Like most other examples of “bad grammar” encountered in American the compound negative is of great antiquity and was once quite respectable. The student of Anglo-Saxon encounters it constantly. In that language the negative of the verb was formed by prefixing a particle, ne. Thus, singan (=to sing) became ne singan (=not to sing). In case the verb began with a vowel the ne dropped its e and was combined with the verb, as in noefre (never), from ne-oefre (=not ever). In case the verb began with an h or a w followed by a vowel, the h or w of the verb and the e of ne were both dropped, as in noefth (=has not), from ne-hoefth (=not has), and nolde (=would not), from ne-wolde.
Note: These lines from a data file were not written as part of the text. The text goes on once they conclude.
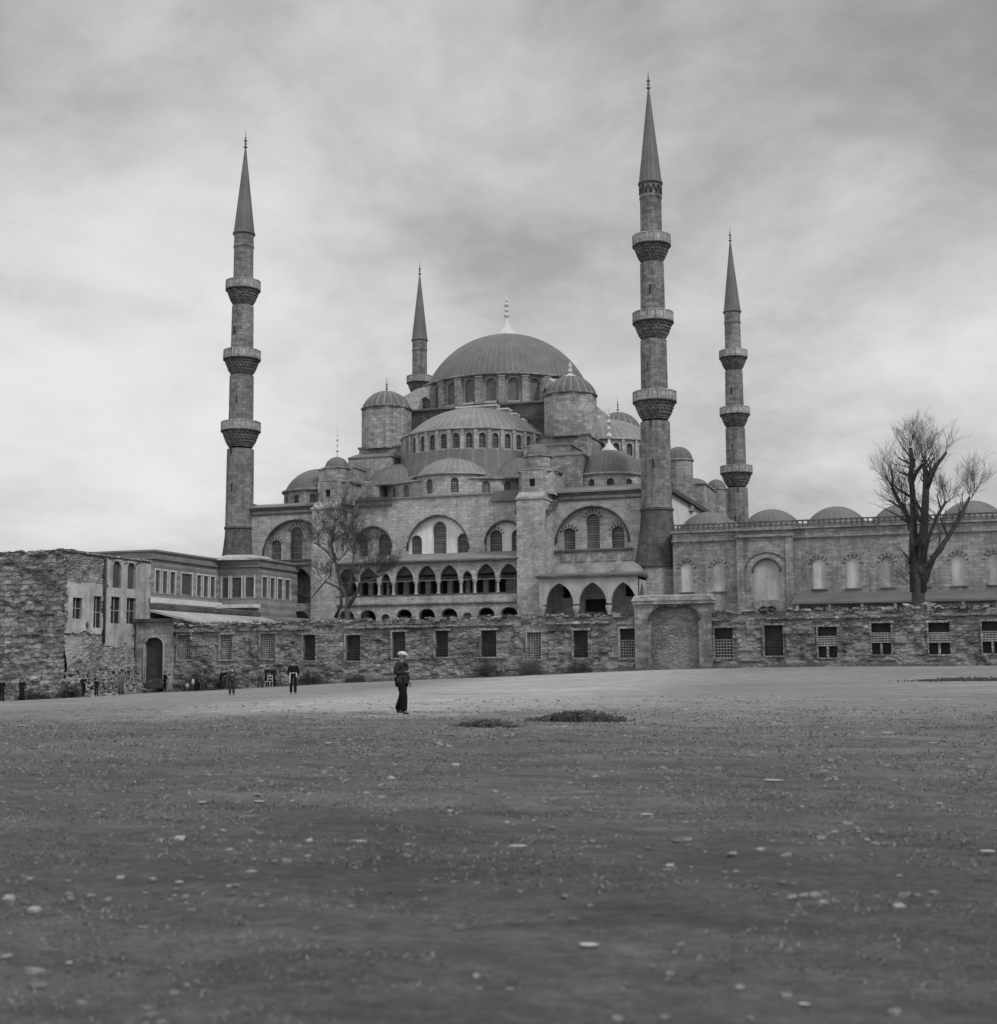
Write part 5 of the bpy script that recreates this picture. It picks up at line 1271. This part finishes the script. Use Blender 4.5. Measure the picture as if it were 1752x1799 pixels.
def person(px, py_foot, Yp, H, yaw, label, coat, legs, pose='stand', cap=None, shirt=None, skirt=False, sub=1, group='people by the wall', extra=None, arms='down', lean=0, girth=1.0):
    g = at(px, py_foot, Y=Yp); x, y = g.x, Yp; z = gz(x, y)
    o = empty('person', (x, y, z), label, 'person', group)
    k = H/1.7; W = Vector
    def J(a, b, c): return W((a, b+lean*max(0, c-.9), c))
    pel = J(0, 0, .95)
    hipL, hipR = J(-.09, 0, .9), J(.09, 0, .9)
    if pose == 'stand': kL, kR, aL, aR = J(-.1, -.02, .5), J(.1, -.02, .5), J(-.1, .02, .09), J(.11, .02, .09)
    elif pose == 'step': kL, kR, aL, aR = J(-.09, -.1, .5), J(.09, .05, .49), J(-.1, -.12, .09), J(.1, .22, .13)
    elif pose == 'apart': kL, kR, aL, aR = J(-.13, -.02, .5), J(.13, -.02, .5), J(-.17, .02, .09), J(.17, .02, .09)
    elif pose == 'walk': kL, kR, aL, aR = J(-.09, -.13, .5), J(.09, .03, .48), J(-.1, -.13, .09), J(.09, .2, .12)
    elif pose == 'crouch':
        dz = W((0, 0, -.5)); kL, kR, aL, aR = W((-.16, -.38, .48)), W((.16, -.38, .48)), W((-.13, -.05, .09)), W((.13, -.05, .09))
    dz = W((0, .0, -.5)) if pose == 'crouch' else W((0, 0, 0))
    def up(v): return v+dz
    sp, ch, nk = up(J(0, 0, 1.12)), up(J(0, .01, 1.32)), up(J(0, 0, 1.46))
    h0, h1, h2 = up(J(0, -.02, 1.53)), up(J(0, -.015, 1.6)), up(J(0, -.005, 1.665))
    sh = {-1: up(J(-.175, 0, 1.39)), 1: up(J(.175, 0, 1.39))}
    if arms == 'down': el = {s: up(J(s*.235, .03, 1.12)) for s in (-1, 1)}; wr_ = {s: up(J(s*.24, -.04, .87)) for s in (-1, 1)}
    elif arms == 'chest': el = {s: up(J(s*.26, -.02, 1.13)) for s in (-1, 1)}; wr_ = {s: up(J(s*.06, -.24, 1.16+.02*s)) for s in (-1, 1)}
    elif arms == 'akimbo': el = {s: up(J(s*.34, .06, 1.17)) for s in (-1, 1)}; wr_ = {s: up(J(s*.19, -.08, 1.0)) for s in (-1, 1)}
    elif arms == 'front': el = {s: up(J(s*.24, -.1, 1.14)) for s in (-1, 1)}; wr_ = {s: up(J(s*.15, -.33, 1.1)) for s in (-1, 1)}
    elif arms == 'reach': el = {-1: up(J(-.3, -.12, 1.2)), 1: up(J(.235, .03, 1.12))}; wr_ = {-1: up(J(-.4, -.33, 1.1)), 1: up(J(.24, -.04, .87))}
    elif arms == 'man': el = {-1: up(J(-.25, .07, 1.13)), 1: up(J(.26, .03, 1.12))}; wr_ = {-1: up(J(-.03, -.2, 1.17)), 1: up(J(.22, -.1, .9))}
    if pose == 'crouch': hipL, hipR = hipL+dz, hipR+dz; pel = pel+dz
    V = [(pel, (.13, .1)), (sp, (.125, .09)), (ch, (.15, .105)), (nk, .052), (h0, (.062, .075)), (h1, (.078, .098)), (h2, (.06, .08))]
    Ed = [(0, 1), (1, 2), (2, 3), (3, 4), (4, 5), (5, 6)]
    for s_ in (-1, 1):
        i = len(V); V += [(sh[s_], .055), (el[s_], .04), (wr_[s_], .027)]; Ed += [(2, i), (i, i+1), (i+1, i+2)]
    for hp, kn, an in ((hipL, kL, aL), (hipR, kR, aR)):
        i = len(V); toe = an+W((0, -.15, -.055)); V += [(hp, .085), (kn, .055), (an, .038), (toe, (.035, .025))]; Ed += [(0, i), (i, i+1), (i+1, i+2), (i+2, i+3)]
    b = skin_mesh('body', V, Ed, sub=sub)
    for s_ in (-1, 1): hand(b, wr_[s_], wr_[s_]-el[s_], -s_)
    # face: nose, brow, mouth, ears, eyes as relief
    f = h1+W((0, -.092, 0))
    b.tube([f+W((0, .0, .015)), f+W((0, -.018, -.018)), f+W((0, .004, -.03))], [.009, .014, .008], 6)
    b.tube([f+W((-.022, .012, -.052)), f+W((0, -.0, -.052)), f+W((.022, .012, -.052))], .006, 5)
    for s_ in (-1, 1):
        b.tube([h1+W((s_*.076, .01, .02)), h1+W((s_*.088, .018, 0)), h1+W((s_*.076, .008, -.03))], [.01, .013, .009], 5)
        b.tube([f+W((s_*.042, .018, .024)), f+W((s_*.022, .002, .028)), f+W((s_*.012, .006, .024))], .007, 5)
    mat = Matrix.Translation((x, y, z)) @ Matrix.Rotation(yaw, 4, 'Z') @ Matrix.Diagonal((k, k, k, 1))
    def put(m, name, mt, par=o, lab=None):
        m.v = [tuple(mat @ Vector(v)) for v in m.v]; return m.build(name, mt, par, lab)
    bo = put(b, 'body', SKIN)
    if sub > 1:
        e = M()
        for s_ in (-1, 1): e.lathe(0, 0, [(.001, .012), (.01, .006), (.012, 0), (.01, -.006), (.001, -.012)], 8, smooth=True); 
        n_ = len(e.v)//2; e.v = [tuple(Vector(v)+f+W(((-.028 if i < n_ else .028), .012, .008))) for i, v in enumerate(e.v)]
        put(e, 'eyes', HAIR)
    # trousers or skirt
    G = girth
    if skirt:
        m = M(); m.lathe(0, 0, [(.13, 1.02), (.17, .85), (.2, .5), (.24, .14), (.2, .13)], 16, smooth=True, rf=lambda a, j, i: 1+.05*math.sin(a*6), sy=.75); put(m, 'skirt', cloth(legs))
    V = [(pel-W((0, 0, .03)), (.11*G, .1*G))]; Ed = []
    for hp, kn, an in ((hipL, kL, aL), (hipR, kR, aR)):
        i = len(V); V += [(hp, .088*G), ((hp+kn)/2, .092*G), (kn, .083*G), ((kn+an)/2, .08*G), (an+W((0, 0, -.025)), .075*G)]; Ed += [(0, i), (i, i+1), (i+1, i+2), (i+2, i+3), (i+3, i+4)]
    put(skin_mesh('trousers', V, Ed, sub=sub), 'trousers', cloth(legs))
    V = [(up(J(0, 0, .80)), (.185*G, .15*G)), (up(J(0, 0, .92)), (.17*G, .13*G)), (up(J(0, 0, 1.05)), (.155*G, .115*G)), (sp, (.16*G, .12*G)), (ch, (.175*G, .13*G)), (up(J(0, .01, 1.41)), (.11, .085))]; Ed = [(0, 1), (1, 2), (2, 3), (3, 4), (4, 5)]
    for s_ in (-1, 1):
        i = len(V); wv = wr_[s_]; V += [(sh[s_], .08*G), ((sh[s_]+el[s_])/2, .068*G), (el[s_], .062*G), (wv+(el[s_]-wv)*.12, .046*G)]; Ed += [(4, i), (i, i+1), (i+1, i+2), (i+2, i+3)]
    jk = put(skin_mesh('jacket', V, Ed, sub=sub), 'jacket', cloth(coat))
    if shirt is not None:
        m = M(); yb = -.135*G
        m.hexa([up(J(-.05, yb-.02, 1.38)), up(J(.05, yb-.02, 1.38)), up(J(.05, yb+.03, 1.38)), up(J(-.05, yb+.03, 1.38)), up(J(-.03, -.08, 1.47)), up(J(.03, -.08, 1.47)), up(J(.03, -.02, 1.47)), up(J(-.03, -.02, 1.47))])
        put(m, 'shirt', cloth(shirt))
    for an in (aL, aR):
        m = skin_mesh('shoe', [(an+W((0, .03, -.04)), (.048, .045)), (an+W((0, -.06, -.05)), (.048, .038)), (an+W((0, -.17, -.06)), (.044, .028))], [(0, 1), (1, 2)], sub=1); put(m, 'shoe', SHOE)
    if cap is not None:
        m = M(); c = h2+W((0, .005, -.02)); m.lathe(c.x, c.y, [(.088, c.z-.02), (.112, c.z+.015), (.116, c.z+.03), (.092, c.z+.06), (.04, c.z+.09), (.003, c.z+.092)], 18, smooth=True, sy=1.15)
        m.hexa([c+W((-.075, -.17, -.015)), c+W((.075, -.17, -.015)), c+W((.09, -.06, -.01)), c+W((-.09, -.06, -.01)), c+W((-.07, -.165, 0)), c+W((.07, -.165, 0)), c+W((.09, -.06, .015)), c+W((-.09, -.06, .015))])
        put(m, 'cap', cloth(cap))
    else:
        m = M(); c = h1+W((0, .012, .022)); pr = [(.001, c.z+.105), (.045, c.z+.095), (.078, c.z+.06), (.09, c.z+.02), (.088, c.z-.01)]
        m.lathe(c.x, c.y, pr, 16, smooth=True, sy=1.18); m.lathe(c.x, c.y, [(.086, c.z-.01), (.08, c.z-.07), (.07, c.z-.08)], 10, a0=10, a1=170, smooth=True, sy=1.1); put(m, 'hair', HAIR)
    if extra: extra(put, up, J, o)
    return o
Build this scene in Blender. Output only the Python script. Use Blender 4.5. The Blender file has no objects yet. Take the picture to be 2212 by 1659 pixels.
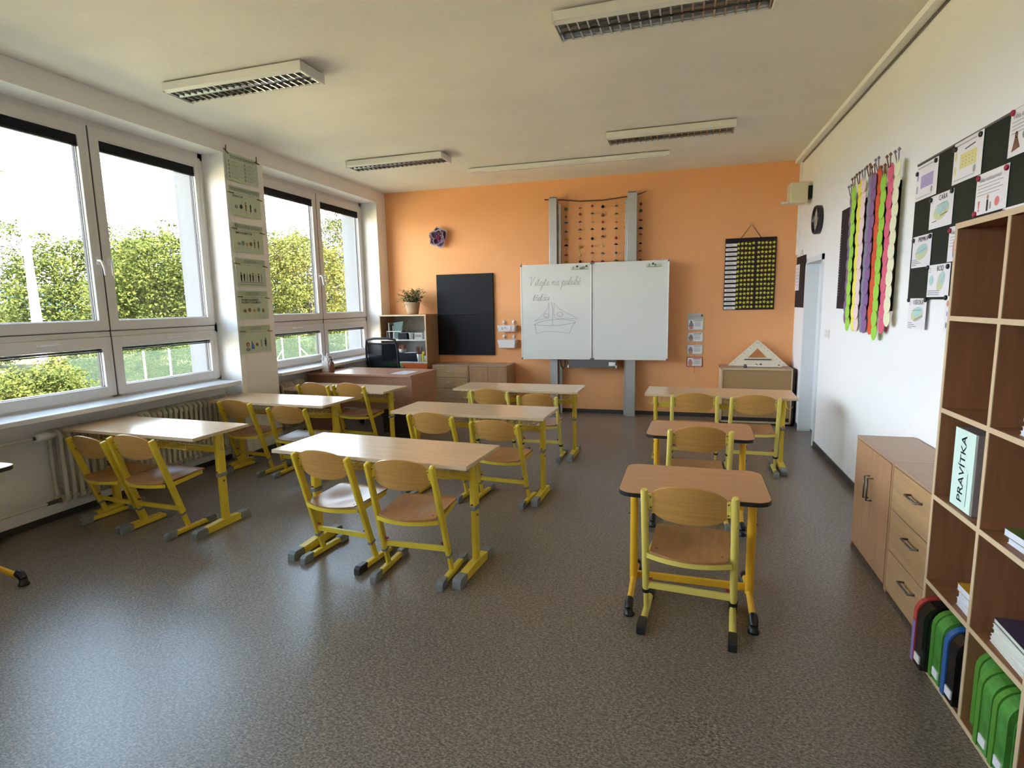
import bpy, bmesh, math, random
from mathutils import Vector, Matrix
R = math.radians
random.seed(7)
SC = bpy.context.scene
COL = SC.collection

# ------------------------------------------------------------ camera / view
def _cam():
    y, p, r, f = R(-16.44604), R(8.0946), R(-1.08349), 1216.375
    cy, sy, cp, sp = math.cos(y), math.sin(y), math.cos(p), math.sin(p)
    fw = Vector((sy * cp, cy * cp, -sp)); rt = Vector((cy, -sy, 0)); up = rt.cross(fw)
    c, s = math.cos(r), math.sin(r)
    r2 = c * rt + s * up; u2 = -s * rt + c * up
    cd = bpy.data.cameras.new('camera'); cd.sensor_width = 36; cd.sensor_fit = 'HORIZONTAL'
    cd.lens = f * 36 / 2212; cd.clip_start = .05; cd.clip_end = 3000
    o = bpy.data.objects.new('camera', cd); COL.objects.link(o)
    m = Matrix((r2, u2, -fw)).transposed().to_4x4(); m.translation = (0, 0, 1.6)
    o.matrix_world = m; SC.camera = o
_cam()
SC.view_settings.view_transform = 'Standard'; SC.view_settings.look = 'None'
SC.view_settings.exposure = 1.8; SC.view_settings.gamma = 1.0
try: SC.view_settings.use_curve_mapping = False
except Exception: pass
cy_ = SC.cycles
cy_.use_denoising = True
cy_.max_bounces = 9; cy_.diffuse_bounces = 6; cy_.glossy_bounces = 4; cy_.transparent_max_bounces = 16
cy_.sample_clamp_indirect = 6.0
cy_.caustics_reflective = False; cy_.caustics_refractive = False

# ------------------------------------------------------------ sky and sun
def _world():
    w = bpy.data.worlds.new('sky'); SC.world = w; w.use_nodes = True
    nt = w.node_tree; nt.nodes.clear()
    tc = nt.nodes.new('ShaderNodeTexCoord'); sx = nt.nodes.new('ShaderNodeSeparateXYZ')
    cr = nt.nodes.new('ShaderNodeValToRGB'); bg = nt.nodes.new('ShaderNodeBackground'); out = nt.nodes.new('ShaderNodeOutputWorld')
    nt.links.new(tc.outputs['Generated'], sx.inputs[0]); nt.links.new(sx.outputs['Z'], cr.inputs[0])
    e = cr.color_ramp.elements
    e[0].position = 0.0; e[0].color = (.7, .74, .76, 1)
    e[1].position = 1.0; e[1].color = (.12, .19, .30, 1)
    for p, c in ((.05, (.58, .64, .72)), (.20, (.58, .65, .74)), (.32, (.26, .34, .40)), (.45, (.17, .25, .33))):
        k = e.new(p); k.color = (*c, 1)
    bg.inputs['Strength'].default_value = 8.0
    nt.links.new(cr.outputs[0], bg.inputs[0]); nt.links.new(bg.outputs[0], out.inputs[0])
_world()
def _sun():
    l = bpy.data.lights.new('sun', 'SUN'); l.energy = 25.0; l.angle = R(1.5); l.color = (1, .93, .80)
    o = bpy.data.objects.new('sun', l); COL.objects.link(o)
    d = Vector((-.62, .36, -.70)).normalized()
    o.rotation_euler = d.to_track_quat('-Z', 'Y').to_euler(); o.location = (30, -20, 40)
_sun()

# ------------------------------------------------------------ materials
MATS = {}
def mat(name, col, rough=.5, spec=.5, metal=0, noise=None, bump=0, bscale=200, coat=0, col2=None):
    """noise = (scale xyz, amount) mottles the colour by object position."""
    if name in MATS: return MATS[name]
    m = bpy.data.materials.new(name); m.use_nodes = True
    nt = m.node_tree; b = nt.nodes['Principled BSDF']
    b.inputs['Base Color'].default_value = (*col, 1); b.inputs['Roughness'].default_value = rough
    b.inputs['Specular IOR Level'].default_value = spec; b.inputs['Metallic'].default_value = metal
    if coat: b.inputs['Coat Weight'].default_value = coat; b.inputs['Coat Roughness'].default_value = .12
    if noise or bump:
        tc = nt.nodes.new('ShaderNodeTexCoord')
    if noise:
        mp = nt.nodes.new('ShaderNodeMapping'); mp.inputs['Scale'].default_value = noise[0]
        nz = nt.nodes.new('ShaderNodeTexNoise'); nz.inputs['Scale'].default_value = 1; nz.inputs['Detail'].default_value = 5
        nz.inputs['Roughness'].default_value = .6
        cr = nt.nodes.new('ShaderNodeValToRGB')
        c2 = col2 or tuple(c * (1 - noise[1]) for c in col); c1 = col if col2 else tuple(min(1, c * (1 + noise[1] * .5)) for c in col)
        cr.color_ramp.elements[0].position = .32; cr.color_ramp.elements[0].color = (*c2, 1)
        cr.color_ramp.elements[1].position = .68; cr.color_ramp.elements[1].color = (*c1, 1)
        nt.links.new(tc.outputs['Object'], mp.inputs[0]); nt.links.new(mp.outputs[0], nz.inputs[0])
        nt.links.new(nz.outputs[0], cr.inputs[0]); nt.links.new(cr.outputs[0], b.inputs['Base Color'])
    if bump:
        nb = nt.nodes.new('ShaderNodeTexNoise'); nb.inputs['Scale'].default_value = bscale; nb.inputs['Detail'].default_value = 3
        bp = nt.nodes.new('ShaderNodeBump'); bp.inputs['Strength'].default_value = bump; bp.inputs['Distance'].default_value = .003
        nt.links.new(tc.outputs['Object'], nb.inputs[0]); nt.links.new(nb.outputs[0], bp.inputs['Height']); nt.links.new(bp.outputs[0], b.inputs['Normal'])
    MATS[name] = m
    return m
mat('plaster', (.84, .815, .77), .85, .2, bump=.5, bscale=60)
mat('ceiling_plaster', (.80, .765, .69), .9, .2, noise=((1.2, 2.5, 1), .05), bump=.4, bscale=40)
mat('right_paint', (.86, .865, .855), .8, .25, bump=.2, bscale=60)
mat('orange_paint', (.86, .43, .19), .8, .25, noise=((.9, 1, .9), .04), bump=.3, bscale=50)
mat('frame_white', (.66, .63, .60), .35, .4)
mat('sill_white', (.74, .74, .76), .25, .5)
mat('door_white', (.75, .78, .80), .4, .4)
mat('gasket', (.05, .04, .035), .6)
mat('skirting', (.045, .042, .04), .5)
mat('yellow', (.76, .56, .045), .38, .4, noise=((9, 9, 9), .06))
mat('pale_yellow', (.76, .63, .14), .38, .4)
mat('amber', (.85, .47, .03), .35, .4)
mat('cap_grey', (.21, .225, .22), .45)
mat('cap_black', (.012, .012, .013), .35)
mat('ply', (.58, .31, .085), .34, .4, noise=((3, 3, 60), .16))
mat('ply_seat', (.46, .225, .085), .27, .4, noise=((30, 3, 3), .14))
mat('desk_birch', (.66, .46, .28), .22, .36, noise=((2.5, 45, 2), .09))
mat('desk_edge', (.62, .47, .30), .5, noise=((2, 2, 80), .1))
mat('desk_oak', (.58, .31, .155), .38, .35, noise=((3, 50, 3), .12))
mat('teacher_wood', (.44, .23, .14), .3, .45, noise=((3, 3, 40), .1))
mat('oak', (.42, .235, .12), .5, .35, noise=((22, 22, 2.5), .14))
mat('oak_flat', (.45, .28, .135), .5, .35, noise=((3, 2.5, 40), .16))
mat('oak_top', (.42, .275, .18), .4, .4, noise=((3, 40, 3), .07))
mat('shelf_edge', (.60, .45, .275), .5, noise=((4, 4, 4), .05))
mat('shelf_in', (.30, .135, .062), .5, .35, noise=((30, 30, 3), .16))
mat('panel_tan', (.40, .25, .11), .6, noise=((60, 60, 60), .1))
mat('dark_side', (.028, .016, .012), .6)
mat('metal_dark', (.16, .14, .13), .35, metal=.7)
mat('alu', (.50, .51, .51), .38, metal=.55)
mat('alu_dark', (.16, .16, .165), .4, metal=.4)
mat('louvre', (.42, .40, .36), .22, metal=.95)
mat('tube_glass', (.85, .85, .83), .2)
mat('lamp_body', (.74, .73, .66), .45)
mat('board_white', (.72, .735, .70), .22, .5)
mat('board_frame', (.76, .77, .74), .35, metal=.2)
mat('panel_black', (.008, .009, .012), .6, .25)
mat('board_green', (.012, .020, .012), .6, .25)
mat('paper', (.80, .78, .80), .6)
mat('paper_mint', (.50, .58, .42), .6)
mat('mint_head', (.42, .50, .35), .6)
mat('sheet_cool', (.74, .76, .82), .7)
mat('ink', (.02, .02, .022), .6)
mat('ink_grey', (.25, .26, .27), .7)
mat('ink_soft', (.36, .37, .36), .7)
mat('ink_red', (.42, .20, .18), .6)
mat('ink_rose', (.75, .22, .22), .6)
mat('ink_violet', (.42, .36, .62), .6)
mat('ink_yellow', (.74, .68, .30), .6)
mat('ink_teal', (.42, .62, .60), .6)
mat('ink_olive', (.60, .63, .36), .6)
mat('ink_skin', (.55, .27, .18), .6)
mat('ink_blue', (.07, .17, .42), .6)
mat('ink_brown', (.20, .09, .05), .6)
mat('ink_ochre', (.50, .28, .05), .6)
mat('magnet_red', (.35, .012, .05), .35)
mat('magnet_black', (.015, .015, .018), .35)
mat('star_yellow', (.62, .56, .06), .5)
mat('felt_black', (.014, .006, .008), .8)
mat('white_plastic', (.80, .78, .76), .35)
mat('cream_plastic', (.72, .64, .42), .45)
mat('radiator_paint', (.60, .56, .44), .4, .4)
mat('mesh_black', (.02, .022, .028), .5)
mat('terracotta', (.50, .33, .19), .7)
mat('leaf_plant', (.09, .15, .03), .5, noise=((30, 30, 30), .5))
mat('leaf_pale', (.45, .42, .20), .5)
mat('purple_felt', (.25, .13, .30), .8); mat('lime_felt', (.34, .66, .07), .8); mat('lemon_felt', (.88, .80, .10), .8)
mat('blush_felt', (.85, .66, .66), .8); mat('slate_felt', (.25, .25, .32), .8); mat('red_felt', (.72, .10, .035), .8)
mat('pink_felt', (.74, .13, .22), .8); mat('cream_felt', (.80, .80, .55), .8)
mat('petal_purple', (.20, .13, .27), .6); mat('petal_dark', (.07, .02, .07), .7); mat('petal_rim', (.80, .68, .74), .7); mat('petal_core', (.35, .01, .08), .6)
mat('case_green', (.085, .30, .05), .3, .5, noise=((22, 22, 14), .45))
mat('case_green_rim', (.09, .28, .035), .3); mat('case_black', (.008, .008, .009), .15); mat('case_red', (.42, .05, .04), .35)
mat('case_blue', (.03, .12, .36), .3); mat('case_lilac', (.26, .18, .46), .35)
mat('door_lime', (.22, .46, .10), .4); mat('door_orange', (.72, .15, .035), .4)
mat('unit_white', (.66, .64, .60), .5); mat('unit_grey', (.50, .50, .46), .6)
mat('teal_board', (.12, .22, .21), .6); mat('mint_label', (.62, .80, .70), .6); mat('file_grey', (.27, .235, .22), .5)
mat('cover_purple', (.06, .05, .10), .35); mat('cover_dark', (.03, .03, .015), .3, noise=((40, 40, 40), .9), col2=(.2, .12, .02))
mat('cover_yellow', (.62, .36, .03), .4); mat('cover_green', (.10, .17, .04), .4); mat('book_white', (.72, .74, .82), .6, noise=((3, 3, 260), .25))
mat('book_cream', (.66, .68, .56), .6, noise=((3, 3, 260), .25))
mat('branch', (.17, .06, .025), .8); mat('string', (.42, .24, .12), .8); mat('cord_white', (.75, .74, .70), .6)
mat('bottle_brown', (.16, .06, .035), .3); mat('cutout_white', (.75, .70, .66), .6)
mat('pencil_red', (.35, .04, .03), .5); mat('cup_white', (.75, .75, .73), .4)
mat('bark', (.04, .032, .022), .9); mat('mast_white', (.6, .6, .62), .5); mat('fence_post', (.34, .37, .36), .5)
mat('ruler_cream', (.74, .68, .52), .5); mat('clock_face', (.66, .60, .52), .5)
mat('facade', (.19, .187, .19), .85)
mat('hill_blue', (.05, .09, .14), 1, 0); mat('earth', (.17, .10, .06), 1, 0, noise=((.8, .8, .8), .4))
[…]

Finally, in case the vowel following a w was an i, it changed to y, as in nyste (=knew not), from ne-wiste. But inasmuch as Anglo-Saxon was a fully inflected language the inflections for the negative did not stop with the verbs; the indefinite article, the indefinite pronoun and even some of the nouns were also inflected, and survivors of those forms appear to this day in such words as none and nothing. Moreover, when an actual inflection was impossible it was the practise to insert this ne before a word, in the sense of our no or not. Still more, it came to be the practise to reinforce ne, before a vowel, with na (=not) or naht (=nothing), which later degenerated to nat and not. As a result, there were fearful and wonderful combinations of negatives, some of them fully matching the best efforts of Lardner’s baseball players. Sweet gives several curious examples. “Nan ne dorste nan thing ascian,” translated literally, becomes “no one dares not ask nothing.” “Thaet hus na ne feoll” becomes “the house did not fall not.” As for the Middle English “he never nadde nothing,” it has too modern and familiar a ring to need translating at all. Chaucer, at the beginning of the period of transition to Modern English, used the double negative with the utmost freedom. In “The Knight’s Tale” is this:

  • He nevere yet no vileynye ne sayde
  • In al his lyf unto no maner wight.
  • By the time of Shakespeare this license was already much restricted, but a good many double negatives are nevertheless to be found in his plays, and he was particularly shaky in the use of nor. In “Richard III” one finds “I never was nor never will be”; in “Measure for Measure,” “harp not on that nor do not banish treason,” and in “Romeo and Juliet,” “thou expectedst not, nor I looked not for.” This misuse of nor is still very frequent. In other directions, too, the older forms show a tendency to survive all the assaults of grammarians. No, it doesn’t,” heard every day and by no means from the ignorant only, is a sort of double negative. The insertion of but before that, as in “I doubt but that” and “there is no question but that,” makes a double negative that is probably full-blown. Nevertheless, as we have seen, it is heard on the floor of Congress every day, and the Fowlers show that it is also common in England. Even worse forms get into the Congressional Record. Not long ago, for example, I encountered “without hardly an exception” in a public paper of the utmost importance. There are, indeed, situations in which the double negative leaps to the lips or from the pen almost irresistibly; even such careful writers as Huxley, Robert Louis Stevenson and Leslie Stephen have occasionally dallied with it. It is perfectly allowable in the Romance languages, and, as we have seen, is almost the rule in the American vulgate. Now and then some anarchistic student of the language boldly defends and even advocates it. “The double negative,” said a writer in the London Review a long time ago, “has been abandoned to the great injury of strength of expression.” Surely “I won’t take nothing” is stronger than either “I will take nothing” or “I won’t take anything.”